Tendai Mugabe Senior Reporter
President Mnangagwa has outlined a great vision for Zimbabwe aimed at transforming the country into a middle-class economy by 2030.

According to the World Bank, a middle income economy is one with a gross national income ranging between US$1 005 and US$12 235 per capita.

Growing an economy to such levels within a period of 12 years is not a small feat by any measure.

Such an economy is underpinned not only by production of raw materials, but also anchored on beneficiation and value addition.

During his tour of a systems solutions company Univern Enterprises in Harare two weeks ago, President Mnangagwa said his new mantra apart from “Zimbabwe is now open for business” was that “Zimbabwe should be a middle class economy by 2030.”

To achieve the President’s vision, everyone should play their part in their areas of speciality.

A new work ethic shown by Government ministries and departments during the President’s first 100 days in office should be the order of the day both in the public and private sectors.

One catalyst project pioneered by Government that can help to achieve “Vision 2030” is the Command Agriculture programme.

During its first year of implementation, Command Agriculture enabled the country to produce surplus grain hitting three million metric tonnes against a target of two million metric tonnes. The long-term plan under this specialised programme, which also fits in well in the President’s vision, is to industrialise agriculture by way of setting dryers, mills and silos at central locations countrywide.

In line with this objective, the Agricultural and Rural Development Authority (Arda) has struck the right chord.

At its estates dotted around the country, the State entity is implementing life-changing projects under public private partnership arrangements.

A model project being implemented by Arda at its Antelope Estate in Maphisa, Matobo District in Matabeleland South, is inching closer to completing the production value chain.

The set target for the project is to produce maize and soya beans as primary raw materials for the milling and oil extraction industry in the same locality.

In a nutshell, value addition and beneficiation are at the core of Arda’s Maphisa project as envisaged by President Mnangagwa.

In partnership with Trek Petroleum, Arda has already established driers worth close to US$500 000, with a capacity of drying 120 tonnes of maize per day.
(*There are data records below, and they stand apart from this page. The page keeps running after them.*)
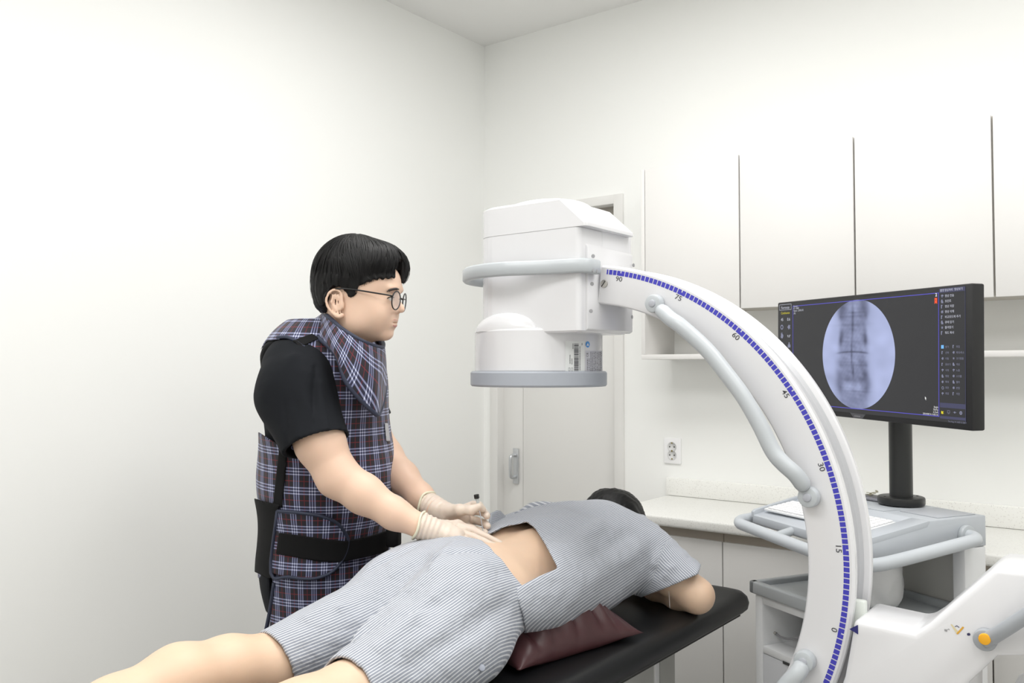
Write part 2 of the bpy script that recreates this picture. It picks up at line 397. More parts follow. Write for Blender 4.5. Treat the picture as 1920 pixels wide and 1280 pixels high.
# grab handles along the inner edge
def handle(pts, name='grab_handle', rad=.0165):
    P = smooth_path([onY(x, y, Y) for x, y, Y in pts], 6)
    R = np.full(len(P), rad); R[:3] = [rad*.7, rad*.9, rad]; R[-3:] = [rad, rad*.9, rad*.7]
    return tube(name, P, R, M_hg, ca, 16)
def boss(px, py, par):
    c = onY(px, py, -1.40)
    cyl('handle_foot', c+np.array([0, .02, 0]), c+np.array([0, -.006, 0]), .0205, M_hg, par, r=.006)
    cyl('handle_cap', c+np.array([0, 0, 0]), c+np.array([0, -.0095, 0]), .0085, M_hc, par, r=.003)
h = handle([(1236, 578, -1.395), (1257, 597, -1.41), (1278, 612, -1.42), (1325, 655, -1.42), (1364, 703, -1.42), (1395, 745, -1.42), (1424, 795, -1.42), (1449, 845, -1.42), (1468, 868, -1.42), (1492, 890, -1.415), (1510, 915, -1.40)])
boss(1225, 569, h); boss(1515, 932, h)
h = handle([(1505, 1245, -1.40), (1495, 1262, -1.415), (1476, 1282, -1.42), (1455, 1310, -1.42), (1420, 1360, -1.42), (1370, 1410, -1.42), (1330, 1430, -1.4)])
boss(1507, 1240, h); boss(1322, 1434, h)
# screw
c = onY(1133, 532, -1.383)
s = cyl('slotted_screw', c+ny*-.002, c+ny*.004, .0095, M_steel, ca, r=.002)
frame_box('screw_slot', c+ny*.0042, (np.array([.64, 0, .77]), ny, np.array([-.77, 0, .64])), (-.0085, -.0003, -.0009), (.0085, .0006, .0009), M_dark, s)
# ------------ detector
DC = np.array([1.270, -1.332, 0.0]); dt = float((DC-CAM+np.array([0, 0, 1.352]))@FW)
def zat(py): return atT(1010, py, dt)[2]
print('detector z', zat(725), zat(693), zat(622), zat(535), zat(493), zat(372))
RD = 127.5*dt/FPX; RL = 119.5*dt/FPX
z0, z1 = zat(724), zat(695)
lathe('detector_face_ring', [(RD-.01, z0), (RD-.003, z0+.001), (RD, z0+.005), (RD, z1-.005), (RD-.003, z1-.001), (RD-.012, z1), (.02, z1)], DC, M_mg, ca, 96)
z2 = zat(621)
lathe('detector_can', [(.02, z1+.0005), (RL, z1+.0005), (RL, z2-.004), (RL-.003, z2), (RL-.014, z2+.004), (.02, z2+.006)], DC, M_mw, ca, 96)
def ell_mesh(c, r, R=None, n=32, lower=-1.0):
    b = bmesh.new(); bmesh.ops.create_uvsphere(b, u_segments=n, v_segments=n//2, radius=1)
    R = np.eye(3) if R is None else np.asarray(R)
    for v in b.verts: q = np.array(v.co)*r; v.co = Vector(np.asarray(c)+R@q)
    return b
dcx = onY(962, 620, -1.42)[0]
b = ell_mesh((dcx+.004, -1.447, z2-.004), (.094, .043, .046), n=48)
for v in b.verts: v.co.z = max(v.co.z, z2-.004)
fin('shoulder_dome', bm_mesh(b, 'd', 60), M_mw, ca)
# housing: a rounded block, chamfered at the upper right
YF_ = -1.455
def X_(px, py, Y): return onY(px, py, Y)[0]
def Z_(px, py, Y): return onY(px, py, Y)[2]
hxL = X_(911, 560, YF_+.05); hxR = X_(1086, 560, YF_); zb = Z_(1080, 622, YF_); zt0 = Z_(1055, 373, YF_); xt0 = X_(1055, 372, YF_); xt1 = X_(1100, 415, YF_+.0); zt1 = Z_(1100, 415, YF_)
YB_ = -1.235
def plan(xl, xr, yf, yb, rl=.06, rr=.012):
    out = []
    for (cx_, cy_, r_, a0) in ((xr-rr, yf+rr, rr, -90), (xr-rr, yb-rr, rr, 0), (xl+rl, yb-rl, rl, 90), (xl+rl, yf+rl, rl, 180)):
        for k in range(8): a = math.radians(a0+k*90/7); out.append((cx_+r_*math.cos(a), cy_+r_*math.sin(a)))
    return np.array(out)
def lay(xl, xr, z, d=0, slope=0):
    q = plan(xl+d, xr-d, YF_+d, YB_-d); return np.c_[q, np.full(len(q), z)]
zmid = zat(460)
rings = [lay(hxL, hxR, zb, .004), lay(hxL, hxR, zb+.004), lay(hxL, hxR, zat(450)-.0012), lay(hxL, hxR, zat(450)-.0012, .0015), lay(hxL, hxR, zat(450)+.0005, .0015)]
fin('housing_lower', loft_mesh(rings), M_mw, ca, smooth=False)
rings = [lay(hxL, xt1, zat(450)+.0006), lay(hxL, xt1, zt1), lay(hxL, xt0, zt0, .0), lay(hxL, xt0-.008, zt0+.006, .008)]
b = bmesh.new(); me = loft_mesh(rings); b.from_mesh(me); bpy.data.meshes.remove(me); bevel(b, .003, 2, 25); fin('housing_upper', bm_mesh(b, 'h', 14), M_mw, ca)
b = ell_mesh((X_(1022, 380, -1.36), -1.35, zt0-.004), (.118, .095, .030), n=48); fin('housing_dome', bm_mesh(b, 'd', 60), M_mw, ca)
# rear half of the housing, reaching to the mounting block
poly = [(X_(1060, 400, -1.36), zb+.02), (1.478-.004, zb+.02), (1.478-.004, onX(1180, 440, 1.474)[2]), (xt0-.004, zt0-.004), (X_(1000, 400, -1.36), zt0-.004)]
prism('housing_rear', poly, (0, -1.36, 0), ex, ez, -ny, .145, M_mw, ca, .008, 3)
# mounting block that carries the arc
m0 = X_(1087, 500, -1.4275); mz1 = Z_(1090, 443, -1.4275); mzb = Z_(1100, 620, -1.4275)
poly = [(m0, mzb), (1.470, mzb), (1.478, mzb+.004), (1.478, mz1-.026), (1.462, mz1-.002), (m0, mz1-.0005)]
prism('mounting_block', poly, (0, -1.4275, 0), ex, ez, -ny, .2075, M_mw, ca, .005, 2)
for (px, py) in ((1112, 480), (1110, 532), (1108, 583)):
    c = onY(px, py, -1.4275); cyl('block_screw', c-ny*.001, c+ny*.0008, .0045, M_hole, ca, seg=16)
for (px, py) in ((1188, 497), (1185, 594)):
    c = onX(px, py, 1.478); cyl('block_screw', c-ex*.001, c+ex*.0008, .0045, M_hole, ca, seg=16)
# bumper loop round the housing
zc = (zat(493)+zat(535))/2-.004; hh = .0165
P = []
for a in np.linspace(-78, -282, 36): a = math.radians(a); P.append((DC[0]+.186*math.cos(a), DC[1]+.178*math.sin(a)))
P = [(1.488, -1.402), (1.4885, -1.428), (1.487, -1.445), (1.474, -1.459), (1.44, -1.467), (1.40, -1.474), (1.36, -1.486)]+P+[(1.36, -1.185), (1.40, -1.195), (1.45, -1.205)]
P = smooth_path([(x, y, zc) for x, y in P], 2)
sh = [(-.009, -hh+.004), (-.005, -hh), (.005, -hh), (.009, -hh+.004), (.009, hh-.004), (.005, hh), (-.005, hh), (-.009, hh-.004)]
T = np.gradient(P, axis=0); T /= np.linalg.norm(T, axis=1)[:, None]; N = np.stack([-T[:, 1], T[:, 0], 0*T[:, 0]], -1)
rings = [np.array([P[i]+N[i]*u+np.array([0, 0, v]) for u, v in sh]) for i in range(len(P))]
b = bmesh.new(); me = loft_mesh(rings); b.from_mesh(me); bpy.data.meshes.remove(me)
bl_ = fin('bumper_loop', bm_mesh(b, 'bl', 50), mat('bumper_grey', (0.72, 0.74, 0.755), 0.35), ca)
c = onX(1112, 507, 1.4975); cyl('bumper_screw', c-ex*.003, c+ex*.0008, .004, M_hole, bl_, seg=14)
c = onX(1119, 508, 1.4975); cyl('bumper_screw', c-ex*.003, c+ex*.0008, .0035, M_hole, bl_, seg=14)
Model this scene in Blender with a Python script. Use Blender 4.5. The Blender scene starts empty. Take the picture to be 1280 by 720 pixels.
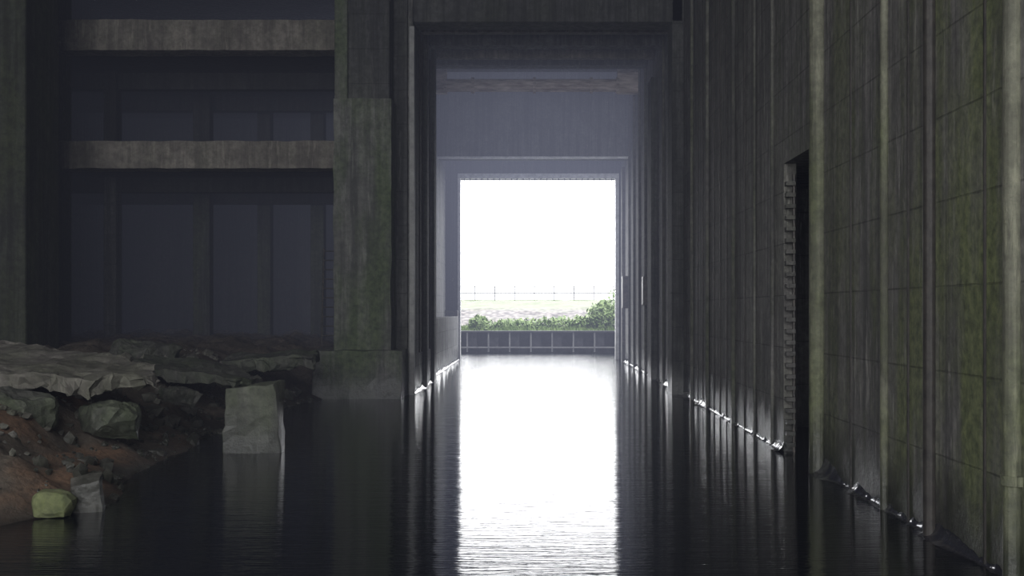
import bpy, bmesh, math, random
from mathutils import Vector, noise, Matrix, Euler
random.seed(7)
S=bpy.context.scene
XR=4.42; XL=-3.6; CH=2.5
WORLD=5.6

# ---------------- materials ----------------
class NT:
    def __init__(s,name):
        s.m=bpy.data.materials.new(name); s.m.use_nodes=True
        s.t=s.m.node_tree; s.b=s.t.nodes['Principled BSDF']
        s.pos=s.n('ShaderNodeNewGeometry').outputs['Position']
    def n(s,typ,**k):
        x=s.t.nodes.new(typ)
        for a,v in k.items(): setattr(x,a,v)
        return x
    def l(s,a,b): s.t.links.new(a,b)
    def mapping(s,scale,loc=(0,0,0),rot=(0,0,0)):
        m=s.n('ShaderNodeMapping'); m.inputs['Scale'].default_value=scale
        m.inputs['Location'].default_value=loc; m.inputs['Rotation'].default_value=rot
        s.l(s.pos,m.inputs['Vector']); return m.outputs[0]
    def noise(s,scale=(1,1,1),sc=1.0,det=6,rough=.6,loc=(0,0,0)):
        x=s.n('ShaderNodeTexNoise'); x.inputs['Scale'].default_value=sc
        x.inputs['Detail'].default_value=det; x.inputs['Roughness'].default_value=rough
        s.l(s.mapping(scale,loc),x.inputs['Vector']); return x.outputs['Fac']
    def ramp(s,f,stops):
        r=s.n('ShaderNodeValToRGB'); e=r.color_ramp.elements
        while len(e)<len(stops): e.new(.5)
        for i,(p,c) in enumerate(stops):
            e[i].position=p; e[i].color=(c if isinstance(c,tuple) else (c,c,c))+(1,)
        s.l(f,r.inputs[0]); return r.outputs[0]
    def mix(s,f,a,b,mode='MIX'):
        x=s.n('ShaderNodeMix',data_type='RGBA',blend_type=mode)
        for v,i in ((f,0),(a,6),(b,7)):
            if hasattr(v,'is_output'): s.l(v,x.inputs[i])
            else: x.inputs[i].default_value=v if i==0 else tuple(v)+(1,)
        return x.outputs[2]
    def math(s,op,a,b=0.0):
        x=s.n('ShaderNodeMath',operation=op)
        for v,i in ((a,0),(b,1)):
            if hasattr(v,'is_output'): s.l(v,x.inputs[i])
            else: x.inputs[i].default_value=v
        return x.outputs[0]
    def sep(s):
        x=s.n('ShaderNodeSeparateXYZ'); s.l(s.pos,x.inputs[0]); return x.outputs
    def mrange(s,v,a,b,c=0,d=1):
        x=s.n('ShaderNodeMapRange'); s.l(v,x.inputs[0])
        for i,k in enumerate((a,b,c,d)): x.inputs[i+1].default_value=k
        return x.outputs[0]
    def bump(s,h,st=.5,d=.02):
        x=s.n('ShaderNodeBump'); x.inputs['Strength'].default_value=st; x.inputs['Distance'].default_value=d
        s.l(h,x.inputs['Height']); s.l(x.outputs[0],s.b.inputs['Normal'])

def concrete(name,c0,c1,moss=0.0,wet=True,panel=None,rough=.85,streak=.6,nearmoss=False,light=.3,mossc=((.035,.05,.015),(.12,.145,.045))):
    t=NT(name)
    big=t.noise((1,1,.5),.6,5); fine=t.noise((1,1,1),7,8,.7); mid=t.noise((1,1,1),1.9,6,.7,(5,5,5))
    col=t.mix(t.ramp(big,[(.35,0.),(.65,1.)]),c0,c1)
    col=t.mix(t.math('MULTIPLY',t.ramp(mid,[(.4,1.),(.55,0.)]),.55),col,(c0[0]*.5,c0[1]*.5,c0[2]*.5))
    col=t.mix(t.math('MULTIPLY',t.ramp(fine,[(.35,1.),(.6,0.)]),.55),col,(c0[0]*.45,c0[1]*.45,c0[2]*.45))
    st=t.noise((3.5,3.5,.13),1.3,6,.65)
    col=t.mix(t.math('MULTIPLY',t.ramp(st,[(.42,1.),(.55,0.)]),streak),col,(c0[0]*.28,c0[1]*.28,c0[2]*.3))
    st2=t.noise((6,6,.7),1.1,7,.75,(9,4,2))
    col=t.mix(t.math('MULTIPLY',t.ramp(st2,[(.56,0.),(.66,1.)]),light),col,(min(1,c1[0]*1.7),min(1,c1[1]*1.7),min(1,c1[2]*1.65)))
    xyz=t.sep()
    if moss>0:
        mn=t.noise((1,1,.28),1.0,6,.65,(3,1,7))
        mf=t.math('MULTIPLY',t.ramp(mn,[(.42,0.),(.62,1.)]),moss)
        if nearmoss: mf=t.math('MULTIPLY',mf,t.mrange(xyz[1],22,11,.08,1))
        mc=t.mix(t.ramp(fine,[(.35,0.),(.65,1.)]),mossc[0],mossc[1])
        col=t.mix(mf,col,mc)
    h=t.math('ADD',fine,mid)
    if panel:
        pw,ph=panel
        cmb=t.n('ShaderNodeCombineXYZ'); t.l(t.math('ADD',xyz[1],xyz[0]),cmb.inputs[0]); t.l(xyz[2],cmb.inputs[1])
        br=t.n('ShaderNodeTexBrick'); t.l(cmb.outputs[0],br.inputs[0])
        br.offset=0.0; br.inputs['Scale'].default_value=1
        br.inputs['Brick Width'].default_value=pw; br.inputs['Row Height'].default_value=ph
        br.inputs['Mortar Size'].default_value=.012; br.inputs['Mortar Smooth'].default_value=.3
        br.inputs['Color1'].default_value=(.85,.85,.85,1); br.inputs['Color2'].default_value=(1,1,1,1); br.inputs['Mortar'].default_value=(.5,.5,.5,1)
        col=t.mix(t.ramp(mid,[(.35,.3),(.6,1.)]),col,br.outputs['Color'],'MULTIPLY')
        h=t.math('SUBTRACT',h,t.math('MULTIPLY',br.outputs['Fac'],1.0))
    if wet:
        w=t.math('ADD',xyz[2],t.math('MULTIPLY',t.noise((2,2,1),1.2,4),-1.2))
        col=t.mix(t.mrange(w,-.35,.35,.8,0),col,(.014,.016,.012))
        t.l(t.mrange(w,-.3,.4,.3,rough),t.b.inputs['Roughness'])
    else: t.b.inputs['Roughness'].default_value=rough
    t.l(col,t.b.inputs['Base Color']); t.bump(h,.7,.035)
    return t.m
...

Setting up of mills and oil expressing machines at Maphisa Growth Point is already underway.

This is being done under a deal between Arda and Sunset Marketing.

According to Arda Antelope Estate manager Mr Alec Chinyai, artificial drying helps maize to reach the required moisture content of 12,5 percent early instead of waiting for natural drying.

Further, the process helps to create space for other crops on the field.

It is important to note that Arda’s Antelope Estate is not an ordinary farm.

It is a model farm project that should be replicated countrywide, equipped with highly mechanised 16 centre pivots – each with a capacity of irrigating 45 hectares.

Last year, President Mnangagwa visited the estate and was satisfied with the level of production at the farm.

This year, the farm has 678 hectares of commercial maize under Command Agriculture.

Of the 678 hectares, 558 have already matured, while the remaining 120 hectares are at the milking door stage.

Mr Chinyai said they were projecting a yield of between 10 and 12 tonnes per hectare and this would give them not less than 7 000 metric tonnes of maize.

“The President has set the tone in what should be done to achieve a middle class economy by 2010. At this estate, we are not leaving anything to chance. We are going to start the milling process this year.

“We have a contract for milling and oil extraction with Sunset Marketing.

“All this is going to be done at Maphisa Growth Point and they are setting up the necessary infrastructure.”

According to Mr Chinyai, Arda Antelope Estate has the capacity to change the face of Maphisa community and contribute meaningfully to the national economy.

All they need is support from the relevant stakeholders.

“We have 3 000 hectares of irrigable land, but our dam can only sustain 1 000 hectares. Due to a heavy down pour that we have in February, our dam is already spilling and our winter cropping is guaranteed.

“When President Mnangagwa visited us when he was still the Vice President last year, he emphasised on the resumption of the construction of Mwewe Dam.

“The dam was abandoned due to the war of liberation in the 1970s, but if completed, it allows us to have our entire 3 000 hectares under irrigation at any given time.”

They are aware that value addition and beneficiation has several downstream benefits, among them employment creation.

Currently Mr Chinyai said they were employing 106 people mainly from the local community except for technical positions.

At the peak of the season, they had 300 workers and the number might go up if they increase the hectarage under irrigation.

A resident of Maphisa Growth Point Mr Sam Ncube said President Mnangagwa’s “Vision 2030” was achievable.

“It is important that we localise production to avoid rural-urban migration.

“For instance, Antelope Estate is producing thousands of metric tonnes of maize and there is no need for that maize to go to Bulawayo for milling.

“Everything should be done here to create employment for the local people.

“If we manage to minimise migration, development in rural areas will be rapid,” he said.